Sindhu Sundar,Jacob Shamsian   

Judge orders Sam Bankman-Fried to be blocked from accessing or transferring any FTX or Alameda assets
  • Sam Bankman-Fried denied any role in the recently reported transfers of funds involving Alameda.

  • His lawyer argued that his client had nothing to do with it, but prosecutors said they were skeptical.

Sam Bankman-Fried has been blocked from accessing and making transfers involving Alameda and FTX assets, after a recent report in Cointelegraph that indicated that some Alameda crypto assets had been moved around in December.

US district judge Lewis Kaplan, who presided over Bankman-Fried's arraignment on Tuesday in which the FTX and Alameda founder pleaded not guilty, granted prosecutors' request to restrain him from such transactions.

Bankman-Fried, who has been released and staying with his parents in California under the terms of a $250 million bail agreement, had tweeted on Friday that he wasn't involved in any of the transactions referenced in the Cointelegraph report.

"I'm not and couldn't be moving any of those funds; I don't have access to them anymore," he wrote.

At the hearing Tuesday, assistant US attorney Danielle Sassoon said that while she could not be sure who accessed the Alameda accounts, the transfers had now moved those funds outside the government's reach for the purpose of asset forfeiture.
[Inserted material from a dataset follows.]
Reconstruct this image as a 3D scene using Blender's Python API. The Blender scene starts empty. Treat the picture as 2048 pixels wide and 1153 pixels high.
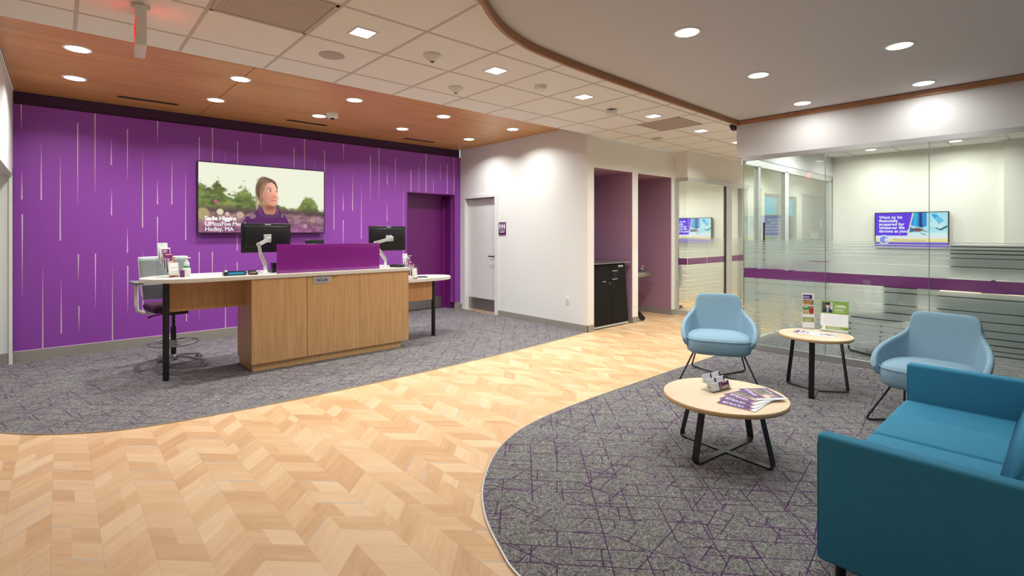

Sassoon said that prosecutors had little reason to believe Bankman-Fried's tweet, and that he lied in previous tweets where he denied using FTX customer funds and had tried to move cryptocurrency assets to foreign regulators in order to avoid the consequences of FTX's bankruptcy.

"We don't put much stock in that," she said.

Bankman-Fried's attorney Mark Cohen vehemently opposed the condition. He said Tuesday that the transfers were done at the order of a court in the Bahamas, where FTX is undergoing bankruptcy proceedings parallel to ongoing proceedings in Delaware, and that Bankman-Fried wasn't involved.

Kaplan's ruling blocks Bankman-Fried from those transactions, though it allows him to come to an agreement with prosecutors about a possible different arrangement.

"It seems to me that the condition is reasonable," Kaplan said.

On Tuesday, Kaplan set October 2 as a date for a trial, though Bankman-Fried could work with prosecutors to negotiate a plea deal before then. He is facing eight counts including wire fraud and conspiracy charges.